Multi-timescale hydro-meteorological forecasts for the optimal control of the multipurpose Lake Como

Hydrometeorological forecast products have seen an increase in their availability, accuracy and reliability, and they are expected to be an essential tool to support adaptive and robust control of water systems under changing hydroclimatic conditions. In this study, we investigate how the most valuable information (lead time and forecasted variable) from multi-scale forecasts can be selected and used to inform the optimal control of multipurpose water reservoirs. The framework is composed of Input Variable Selection algorithms, supporting the extraction of the most informative policy inputs, from a set of different hydrological forecasts ranging from short to long term, coupled with the Evolutionary Multi-Objective Direct Policy Search method, for designing Pareto optimal control policies conditioned on forecast information. This approach is tested on the Lake Como system, a regulated lake in Northern Italy which is controlled for preventing floods along the lake shores, as well as for providing irrigation supply to downstream users and avoiding low lake levels. We expect to extract the best subset or combinations of lead times from a suite of forecast products, including short-term local deterministic forecasts as well as sub-seasonal and seasonal large-scale ensemble forecasts provided by the European Flood Awareness System (EFAS), part of the Copernicus Emergency Management Service. The candidate variables proposed as inputs for the IVS include different statistics extracted from these forecasts, over a variety of temporal scales and spatial domains.

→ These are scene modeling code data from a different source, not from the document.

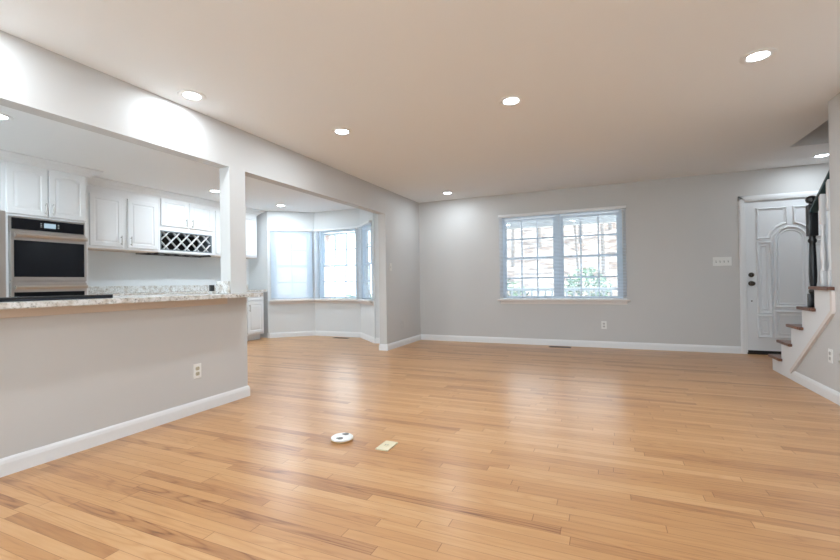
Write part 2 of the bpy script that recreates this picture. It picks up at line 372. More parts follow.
def blind(name, mtx, x0, x1, ztop, zbot, tilt, label, group, wand_x=None, y0=-.045):
    root = empty(name, mtx.translation, label, 'window blind', group); root.matrix_world = mtx
    MB().box(x0-.012, x1+.012, y0-.022, y0+.030, ztop-.042, ztop, .006).build('headrail', m_trim, root)
    s = MB(); pitch = .0215; n = int((ztop-.05-zbot-.02)/pitch); ca, sa = math.cos(tilt), math.sin(tilt); w = .0125
    for i in range(n):
        z = ztop-.055-i*pitch
        pr = [(-w*ca, -w*sa), (0, .0018), (w*ca, w*sa), (w*ca, w*sa-.0007), (0, .0011), (-w*ca, -w*sa-.0007)]
        s.prism(pr, x0, x1, lambda p, h, z=z: (h, y0+p[0], z+p[1]))
    s.build('slats', m_slat, root)
    MB().box(x0, x1, y0-.013, y0+.013, zbot, zbot+.016, .004).build('bottom_rail', m_trim, root)
    k = 3 if x1-x0 > 1.3 else 2
    for i in range(k):
        x = x0+(x1-x0)*(.12+.76*i/(k-1)); cs = MB()
        for dy in (-.014, .014): cs.tube((x, y0+dy, zbot+.01), (x, y0+dy, ztop-.03), .0009, n=5)
        cs.build('ladder_cord', m_trim, root)
    if wand_x is not None:
        MB().tube((wand_x, y0-.028, ztop-.04), (wand_x, y0-.030, ztop-.62), .004, n=8).build('tilt_wand', m_plate, root, True)
    return root
I4 = Matrix.Identity(4)
window('window_1', I4, WX0, WX1, WZ0, WZ1, [(1.545, 2.285), (2.44, 3.195)], (.765, 2.0), 3, 'white double window of twelve-pane double-hung units in the back wall', 1.385)
blind('window_blind', I4, 1.45, 3.315, 2.098,   .722, .34, 'wide open-slat white blind over the double window on the back wall', 'white window blinds', wand_x=3.27)
c = MB(); c.box(1.41, 3.36, -.075, .03, .700, .722, .006); c.box(1.45, 3.32, -.02, .0, .648, .700, .004)
struct('trim_1', c, m_sill, 'white painted sill with apron under the back wall double window', 'window sill')
LB = ['white blind on the left bay window, slats turned nearly shut', 'white blind with open slats on the middle bay window facing the room', 'narrow looking white blind on the right bay window, half hidden by the wall end']
LW = ['left angled window of the breakfast bay behind a closed blind', 'middle window of the breakfast bay with white muntins', 'right angled window of the breakfast bay half hidden by the wall end']
for i, (m_, ln, P, Q) in enumerate(PANELS):
    if i == 1: gr, nc = (.185, .945), 3
    elif i == 0: gr, nc = (.135, .705), 2
    else: gr, nc = (.145, .715), 2
    window('window_%d' % (i+2), m_, .10, ln-.10, BZ0, BZ1, [gr], (.765, 1.985), nc, LW[i], 1.375)
    blind('window_blind', m_, .047 if i else .03, ln-(.047 if i < 2 else .03), 2.092, .722, (.86, .26, .3)[i], LB[i], 'white window blinds', wand_x=(ln-.09) if i == 0 else None)
def offs(d, pts):
    R = []
    for i in range(len(pts)):
        p = Vector(pts[i]); d0 = (p-Vector(pts[i-1])).normalized() if i else (Vector(pts[1])-p).normalized()
        d1 = (Vector(pts[i+1])-p).normalized() if i < len(pts)-1 else d0
        n0, n1 = Vector((d0.y, -d0.x)), Vector((d1.y, -d1.x)); nn = n0+n1; nn /= nn.dot(n0); R.append((p+nn*d)[:])
    return R
PB = [A, B_, C_, D_]
c = MB()
for d, z0, z1 in ((.085, .698, .720), (.022, .640, .698)):
    o_ = offs(d, PB); i_ = offs(-.03 if d > .05 else 0, PB)
    for k in range(3): c.prism([i_[k], o_[k], o_[k+1], i_[k+1]], z0, z1, lambda p, h: (p[0], p[1], h))
struct('trim_2', c, m_sill, 'white painted sill with apron running round the three bay windows', 'window sill')
# unseen windows behind the viewer, added to let in daylight
mF = Matrix.Rotation(PI, 4, 'Z'); mF.translation = Vector((4.3, FY, 0))
window('window_5', mF, 0, 3.8, .05, 2.10, [(.06, .90), (1.02, 1.86), (1.94, 2.78), (2.90, 3.74)], (.11, 2.05), 1, 'unseen tall glazing behind the viewer, added to light the living room', 1.2)
mF = Matrix.Rotation(PI, 4, 'Z'); mF.translation = Vector((-.5, FY, 0))
window('window_6', mF, 0, 2.5, .95, 2.10, [(.06, 1.20), (1.30, 2.44)], (1.01, 2.04), 2, 'unseen kitchen window behind the viewer, added for daylight', 1.52)

# ------------------------------------------------------------------ front door
dm = (DX0+DX1)/2
root = empty('door_1', (DX0, 0, 0), 'white six-panel front door with arched centre panel in the back wall', 'door', kind='structure')
O = (DX0, 0, 0)
c = MB(O); c.box(DX0+.012, DX1-.012, .012, .056, .028, DZ-.012)
c.build('door_slab', m_door, root)
fd = lambda u, v, h: (u, .012-h, v)
def rect(a, b, z0, z1): return [(a, z0), (b, z0), (b, z1), (a, z1)]
def arch(a, b, z0, zs, n=16, rise=None):
    r = (b-a)/2; rise = rise or r
    return [(a, z0), (b, z0)]+[((a+b)/2+r*math.cos(t_), zs+rise*math.sin(t_)) for t_ in [PI*i/n for i in range(n+1)]]
c = MB(O); w = .034
dd = dm-5.225
def side(sgn):
    fx = (lambda x: x+dd) if sgn < 0 else (lambda x: 2*dm-(x+dd))
    def R(p): q = [(fx(x), z) for x, z in p]; return q if sgn < 0 else q[::-1]
    c.mould(R(rect(4.885, 5.012, .555, 1.475)), w, .020, fd); c.mould(R(rect(4.922, 4.975, .60, 1.43)), .016, .010, fd)
    c.mould(R(rect(4.880, 5.012, .235, .505)), w, .020, fd); c.mould(R(rect(4.918, 4.974, .285, .455)), .016, .010, fd)
    cx = 5.225; r = .225; zs = 1.50     # quarter arc cut out of the top panel
    a0 = math.asin((1.535-zs)/r); a1 = math.acos((cx-5.180)/r)
    arc = [(cx-r*math.cos(a_), zs+r*math.sin(a_)) for a_ in [a0+(a1-a0)*i/10 for i in range(11)]]
    c.mould(R([(4.885, 1.535)]+arc+[(5.180, 1.915), (4.885, 1.915)]), w, .020, fd)
side(-1); side(1)
ca = lambda x: x+dd
c.mould([(ca(x), z) for x, z in arch(5.065, 5.385, .635, 1.50)], w+.006, .022, fd)
c.mould([(ca(x), z) for x, z in arch(5.098, 5.352, .672, 1.50)], .020, .011, fd)
c.mould([(ca(x), z) for x, z in rect(5.065, 5.385, .235, .565)], w, .020, fd); c.mould([(ca(x), z) for x, z in rect(5.105, 5.345, .28, .52)], .016, .010, fd)
c.build('door_panel_moulding', m_door, root, True)
kx = 4.808
c = MB(O); c.lathe([(.034, .0), (.034, -.006), (.030, -.011), (.012, -.013), (.012, -.035), (.022, -.040), (.029, -.052), (.029, -.062), (.020, -.070), (.004, -.073)], (kx, .012, .938), 20, 'y'); c.build('door_knob', m_bronze, root, True)
c = MB(O); c.lathe([(.032, 0), (.032, -.010), (.026, -.016), (.004, -.017)], (kx, .012, 1.052), 20, 'y'); c.box(kx-.005, kx+.005, -.026, -.003, 1.036, 1.068, .002); c.build('deadbolt', m_bronze, root, True)
c = MB(O); c.lathe([(.009, 0), (.009, -.006), (.004, -.008)], (kx, .012, .705), 12, 'y'); c.build('peg', m_bronze, root, True)
c = MB(O); c.box(DX0, DX1, -.005, .10, 0, .020); c.box(DX0+.012, DX1-.012, .005, .012, .020, .050); c.build('threshold', m_black, root)
c = MB(O)
for a, b in ((DX0-.067, DX0), (DX1, DX1+.067)): c.box(a, b, -.018, 0, 0, DZ+.067, .004); c.box(a+.012, b-.02, -.024, -.016, 0, DZ+.05, .003)
c.box(DX0-.067, DX1+.067, -.018, 0, DZ, DZ+.067, .004); c.box(DX0-.055, DX1+.055, -.024, -.016, DZ+.02, DZ+.055, .003)
c.box(DX0, DX0+.010, 0, .14, 0, DZ); c.box(DX1-.010, DX1, 0, .14, 0, DZ); c.box(DX0, DX1, 0, .14, DZ-.010, DZ)
c.build('door_casing', m_trim, root)

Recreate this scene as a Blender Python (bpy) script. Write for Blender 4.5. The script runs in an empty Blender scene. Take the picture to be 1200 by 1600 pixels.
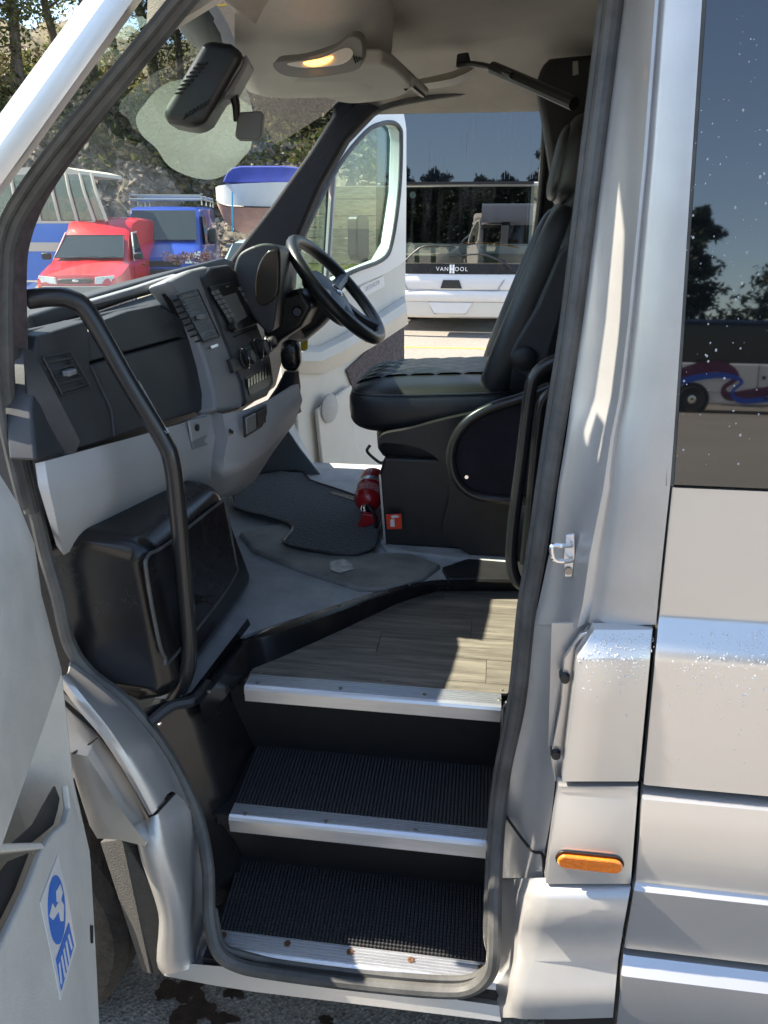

The performance of the designed forecast-informed control policies is contrasted against various benchmarks, including controllers relying on perfect forecasts as well as baseline control policies not informed by any forecast. Beside improving the controller performance, results are expected to provide insights on how to address the intrinsic bias of forecast products and to highlight the role of forecast uncertainty in optimal control design.